第2章 環境保全

 我が国においては,原子力開発利用の当初から安全性の確保に万全を期すとともに,放射性物質の環境への放出については,国際放射線防護委員会(ICRP)の勧告に基づいて策定された我が国の放射線防護基準を下回ることはもちろん,実用可能なかぎりこれを低減させるよう努力してきた。
 原子力委員会は,環境保全及び安全確保に対する要請に応える立場から,昭和47年2月環境・安全専門部会を設置し,その中に総合,安全研究,環境放射能,低線量,放射性固体廃棄物,温排水についてそれぞれ分科会を設け,その基本的考え方,研究開発の進め方について鋭意審議を進めた結果,昭和48年7月,総合及び環境放射能分科会を除く他の分科会から報告書が提出された。さらにこれら2つの分科会についても,昭和49年10月,報告書が提出された。
 この報告書において「as low as practicableの原則のとり入れ方」が指摘されており,検討の結果,原子力委員会は,本年5月13日発電用軽水炉施設からの放射性物質の放出に伴う周辺の公衆の被ばく線量を低く保つための指針を定めた。
 また,原子力施設周辺の放射線監視の結果を公正に評価する中央評価機構の必要性が指摘されており,このため原子力委員会は「環境放射線モニタリング中央評価専門部会」を昭和49年12月に設置した。

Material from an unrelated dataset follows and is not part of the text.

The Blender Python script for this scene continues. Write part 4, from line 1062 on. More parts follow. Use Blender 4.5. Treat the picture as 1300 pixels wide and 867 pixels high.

 一方,昭和49年1月科学技術庁が,(財)日本分析化学研究所に委託していた放射能調査の分析のうち,一部に不正があることが明らかになった。このため,分析の委託の中止,関係機関への分析の依頼,原子力軍艦寄港地での緊急サンプリング等を行った結果,周辺住民の健康と安全は確保されていることが確認された。また,将来における我が国の分析の中枢機関として,昭和49年5月1日(財)日本分析センターが設立され,業務を開始したことにより分析体制は整った。